I can hear Hector Berrellez telling me that I will never find a smoking gun. I can hear the critics of Gary Webb explaining that all he has is circumstantial evidence. Like anyone who dips into the world of the CIA, I find myself questioning the plain facts I read and asking myself, Does this really mean what I think it means? — In 1982, the head of the CIA got a special exemption from the federal requirement to report dealings with drug traffickers. Why did the CIA need such an exemption? — Courthouse documents attest to the fact that the Blandón drug organization moved tons of dope for years with impunity, shipped millions to be laundered in Florida, and then bought arms for the contras. Why are Gary Webb's detractors not looking at these documents and others instead of bashing Webb over the head? — The internal CIA report of contra cocaine activity has never been released. The Justice Department investigation of Webb's charges has never been released. The CIA has released a censored report on only one volume of Webb's charges. The contra war is over, yet this material is kept secret. Why aren't the major newspapers filing Freedom of Information [Act] requests for these studies? — The fifty-year history of CIA involvement with heroin traffickers and other drug connections is restricted to academic studies and fringe publications...

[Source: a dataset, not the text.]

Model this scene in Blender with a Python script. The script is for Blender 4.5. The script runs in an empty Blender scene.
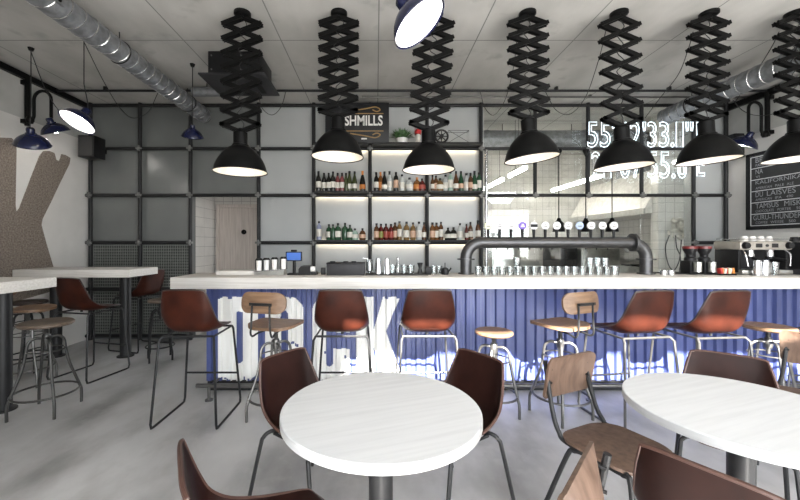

Following the release of "Dark Alliance," Senator John Kerry told The Washington Post, "There is no question in my mind that people affiliated with, on the payroll of, and carrying the credentials of, the CIA were involved in drug trafficking while involved in support of the contras." Why has the massive Kerry report been ignored to this day? — On March 16, 1998, the CIA inspector general, Frederick P. Hitz, testified before the House Intelligence Committee. "Let me be frank," he said. "There are instances where CIA did not, in an expeditious or consistent fashion, cut off relationships with individuals supporting the contra program who were alleged to have engaged in drug-trafficking activity, or take action to resolve the allegations." Representative Norman Dicks of Washington then asked, "Did any of these allegations involve trafficking in the United States?" "Yes," Hitz answered. The question is why a mountain of evidence about the CIA and drugs is ignored and why the legitimate field of inquiry opened by Webb remains unpursued and has become journalistic taboo."